(Scenes as source code)
══════

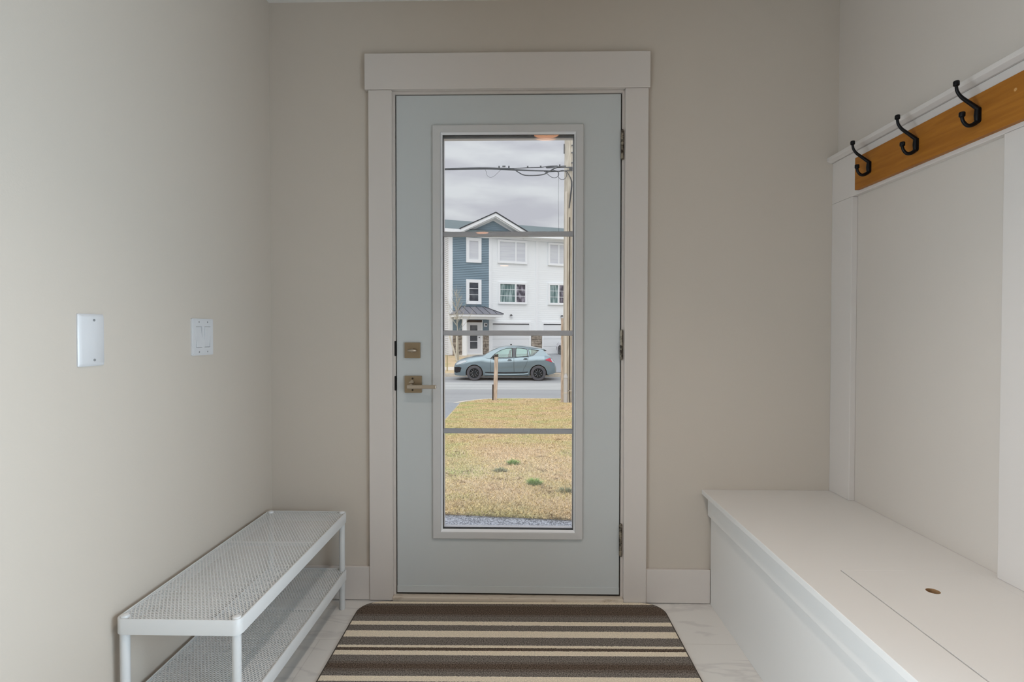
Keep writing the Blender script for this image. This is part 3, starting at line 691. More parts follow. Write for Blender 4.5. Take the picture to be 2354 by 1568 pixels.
def tuft(x, y, r, h, n, m, lab, seed):
    rs = random.Random(seed); bm = bmesh.new()
    for _ in range(n):
        a = rs.random()*2*pi; q = r*sqrt(rs.random())*0.75; px, py = q*cos(a), q*sin(a)*0.8
        ang = a+rs.uniform(-.5, .5); hh = h*rs.uniform(.5, 1.0)*(1.15-q/r); sp = rs.uniform(.3, 1.0)*r*0.7; w = 0.0035
        pe = Vector((-sin(ang), cos(ang), 0))*w
        b0 = Vector((px, py, 0)); m1 = b0+Vector((cos(ang)*sp*.4, sin(ang)*sp*.4, hh*.7)); t = b0+Vector((cos(ang)*sp, sin(ang)*sp, hh))
        v = [bm.verts.new(p) for p in (b0-pe, b0+pe, m1+pe*.8, t, m1-pe*.8)]
        bm.faces.new((v[0], v[1], v[2], v[4])); bm.faces.new((v[4], v[2], v[3]))
    o = obj('grass_tuft', bm, m, None); o.location = (x, y, gz(y)); tag(o, lab, 'weed', 'green tufts on the lawn'); return o
tuft(0.154, 2.47, 0.075, 0.075, 190, 'weed', 'bright green grass tuft on the near lawn, greenest of them', 1)
tuft(-0.043, 3.45, 0.075, 0.07, 150, 'weed', 'mid green grass tuft on the lawn, farthest from the door', 2)
tuft(-0.165, 3.06, 0.08, 0.045, 150, 'weed_dull', 'flat dull green tuft on the lawn, leftmost', 3)
tuft(0.40, 2.19, 0.08, 0.05, 120, 'weed_dull', 'dull green tuft at the right edge of the glass', 4)

# ------------------------------------------------------------ wooden post by the kerb
wp_ = thing('wooden_post', 'short weathered wooden post standing in the lawn by the kerb', 'post', (-0.753, 13.9, gz(13.9)))
pb = bmesh.new()
R = []
for z, dx, r in ((0, -0.030, 0.060), (0.45, -0.012, 0.058), (0.9, 0.002, 0.056), (1.27, 0.012, 0.055)):
    R.append([pb.verts.new((dx+a, b, z)) for a, b in rrect(-r, r, -r, r, 0.02, 3)])
for A, B in zip(R, R[1:]):
    for i in range(len(A)): pb.faces.new((A[i], A[(i+1) % len(A)], B[(i+1) % len(A)], B[i]))
pb.faces.new(R[0]); pb.faces.new(R[-1][::-1])
obj('post_body', pb, 'post', wp_)
tb = cyl((0.012, 0, 1.27), (0.012, 0, 1.32), 0.062, 0.058, 9); 
rs = random.Random(5)
for k in range(9): a = k*0.7; tube([(0.012+0.05*cos(a), 0.05*sin(a), 1.31), (0.012+0.05*cos(a)+rs.uniform(-.01, .01), 0.05*sin(a), 1.345+rs.random()*.02)], [0.010, 0.003], n=5, bm=tb)
obj('splintered_top', tb, 'darkwood', wp_, label='dark rotted splintered top')
obj('dark_stake', box(-0.105, -0.068, -0.075, -0.045, 0.0, 0.46), 'darkwood', wp_, label='short dark stake at the foot')

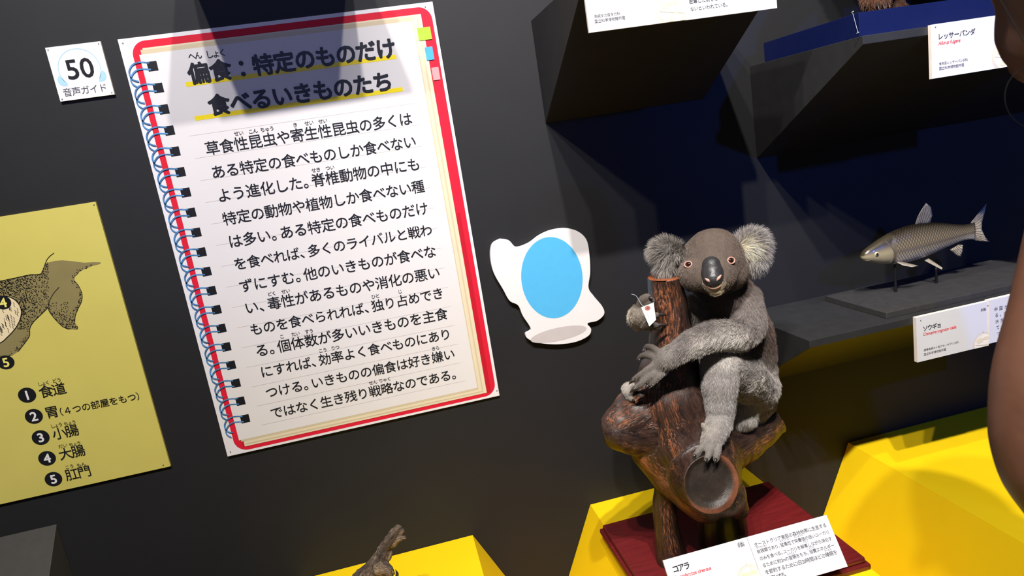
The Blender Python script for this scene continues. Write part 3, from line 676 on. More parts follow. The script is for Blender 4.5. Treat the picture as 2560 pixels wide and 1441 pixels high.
lg = thing('tree_log', 'dark brown polished forked log with an upright post, hugged by the koala', 'log', P(1760, 1330, 0.3) * [1, 1, 0] + [0, 0, BZ])
chains = [
    [(1662, 688, .300, 45), (1672, 780, .300, 48), (1680, 870, .300, 60), (1675, 930, .302, 78), (1672, 1000, .308, 100), (1700, 1080, .312, 116), (1744, 1150, .338, 102), (1772, 1210, .438, 75)],
    [(1690, 1020, .31, 92), (1625, 1062, .312, 78), (1578, 1076, .315, 63), (1552, 1077, .318, 53)],
    [(1710, 1150, .33, 90), (1770, 1225, .365, 84), (1812, 1240, .385, 58), (1846, 1272, .385, 28)],
    [(1760, 1140, .30, 80), (1830, 1110, .275, 62), (1885, 1076, .252, 54), (1935, 1042, .236, 46)],
    [(1650, 985, .305, 70), (1590, 1040, .312, 66), (1556, 1066, .316, 54)],
    [(1640, 1110, .312, 70), (1700, 1180, .33, 72)],
    [(1600, 1000, .325, 34), (1560, 1012, .32, 16), (1540, 1014, .32, 8)],
]
sk = Skel(); tubes = []
for ch in chains:
    kk = [K(*c) for c in ch]; tubes.append(tube([p for p, r in kk], [r for p, r in kk], 24, 0.006)); sk.add([p for p, r in kk], [r for p, r in kk], [0], 0.006)
sk.done()
trunk = fuse('trunk', tubes, 0.004, 22, lg, M['log'])
q = get_co(trunk.data); no = get_no(trunk.data)
q = q + no * (0.0022 * vnoise(q, 38, 11) + 0.0012 * vnoise(q * [1, 1, .35], 110, 12))[:, None]
cutc = P(1772, 1207, 0.447); cutn = np.array([0.06, -0.92, -0.30]); cutn = (CAM - cutc); cutn = cutn / np.linalg.norm(cutn) + np.array([0.35, 0.0, -0.25]); cutn /= np.linalg.norm(cutn)
topc = P(1660, 692, 0.30); topn = np.array([0.02, -0.03, 1.0]); topn /= np.linalg.norm(topn)
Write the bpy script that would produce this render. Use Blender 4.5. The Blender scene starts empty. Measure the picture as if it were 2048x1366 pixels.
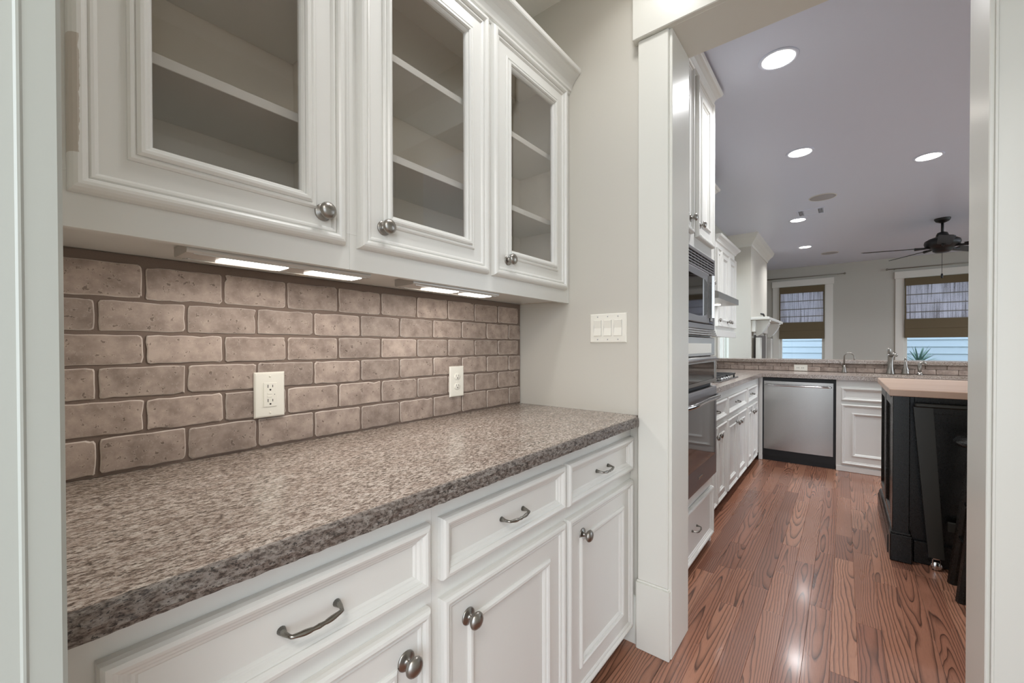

══════

**Set task**: Exactly as written, please give again the lines from the beginning of the listing through the line containing "tuft(0.40, 2.19, 0.08, 0.05, 120, 'weed_dull', 'dull", inclusive, without any pictures.

**Result below**:
Keep writing the Blender script for this image. This is part 3, starting at line 691. More parts follow. Write for Blender 4.5. Take the picture to be 2354 by 1568 pixels.
def tuft(x, y, r, h, n, m, lab, seed):
    rs = random.Random(seed); bm = bmesh.new()
    for _ in range(n):
        a = rs.random()*2*pi; q = r*sqrt(rs.random())*0.75; px, py = q*cos(a), q*sin(a)*0.8
        ang = a+rs.uniform(-.5, .5); hh = h*rs.uniform(.5, 1.0)*(1.15-q/r); sp = rs.uniform(.3, 1.0)*r*0.7; w = 0.0035
        pe = Vector((-sin(ang), cos(ang), 0))*w
        b0 = Vector((px, py, 0)); m1 = b0+Vector((cos(ang)*sp*.4, sin(ang)*sp*.4, hh*.7)); t = b0+Vector((cos(ang)*sp, sin(ang)*sp, hh))
        v = [bm.verts.new(p) for p in (b0-pe, b0+pe, m1+pe*.8, t, m1-pe*.8)]
        bm.faces.new((v[0], v[1], v[2], v[4])); bm.faces.new((v[4], v[2], v[3]))
    o = obj('grass_tuft', bm, m, None); o.location = (x, y, gz(y)); tag(o, lab, 'weed', 'green tufts on the lawn'); return o
tuft(0.154, 2.47, 0.075, 0.075, 190, 'weed', 'bright green grass tuft on the near lawn, greenest of them', 1)
tuft(-0.043, 3.45, 0.075, 0.07, 150, 'weed', 'mid green grass tuft on the lawn, farthest from the door', 2)
tuft(-0.165, 3.06, 0.08, 0.045, 150, 'weed_dull', 'flat dull green tuft on the lawn, leftmost', 3)
tuft(0.40, 2.19, 0.08, 0.05, 120, 'weed_dull', 'dull green tuft at the right edge of the glass', 4)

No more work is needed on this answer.